Se llenaron todos de Espíritu Santo, y hablaban de las maravillas de Dios. Aleluya (Hch 2,4.11).
La comunión hace que la unión del creyente con Cristo crezca: "Quien come mi Carne y bebe mi Sangre habita en mí y yo en él" (Jn 6,56). Y, al unirnos más estrechamente a Cristo, lo hacemos también con todo aquello a lo que Él está unido. De una manera especial, esta unión lo es con las otras dos divinas personas. La antífona de este día de Pentecostés hace que resuene en el momento de la comunión el misterio celebrado este día y la dimensión pneumática de la Eucaristía.

Pero así como la comunión al unirnos a Cristo nos une al Espíritu Santo, así el don del Espíritu, su soplo, su impulso, es el que aviva en nosotros las brasas del amor a la Eucaristía, el apetito de alimentarnos de ella y abre nuestra capacidad de asimilación para que sea más y más fructuosa la comunión.

Y también abre nuestros labios para que hablemos de las maravillas de Dios. La maravilla de nuestra redención, del misterio pascual que se hace presente y actual en la celebración, pues la Eucaristía es memorial sacrificial de Cristo.
Cuantas veces se renueva en el altar el sacrificio de la cruz, en el que Cristo, nuestra Pascua, fue inmolado, se realiza la obra de nuestra redención (LG 3).

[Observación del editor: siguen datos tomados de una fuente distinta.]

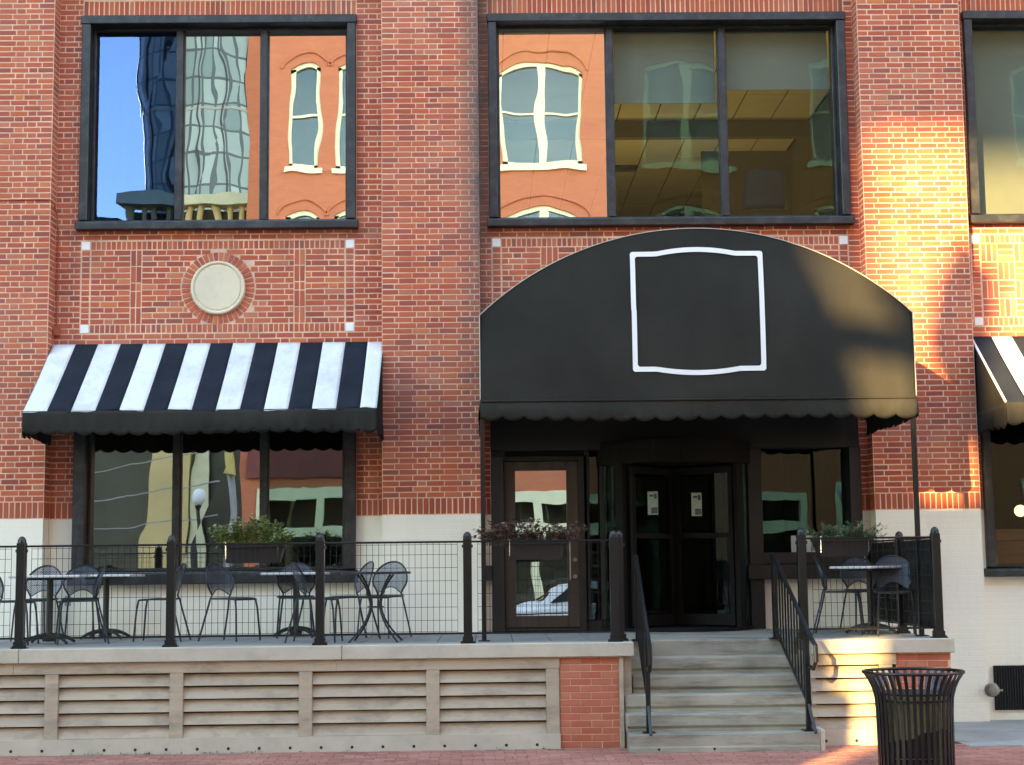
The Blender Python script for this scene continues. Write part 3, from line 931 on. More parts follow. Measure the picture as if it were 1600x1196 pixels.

Cuanto más llenos de Espíritu Santo, más expresivas serán nuestras celebraciones, más gozosos y unánimes los cantos y la oración, más unión y amor mutuo entre los fieles, mayor fruto en caridad a los hombres y en compromiso en medio del mundo. Toda nuestra vida hablará de la maravilla eucarística, de la maravilla de la salvación que nos viene de Dios.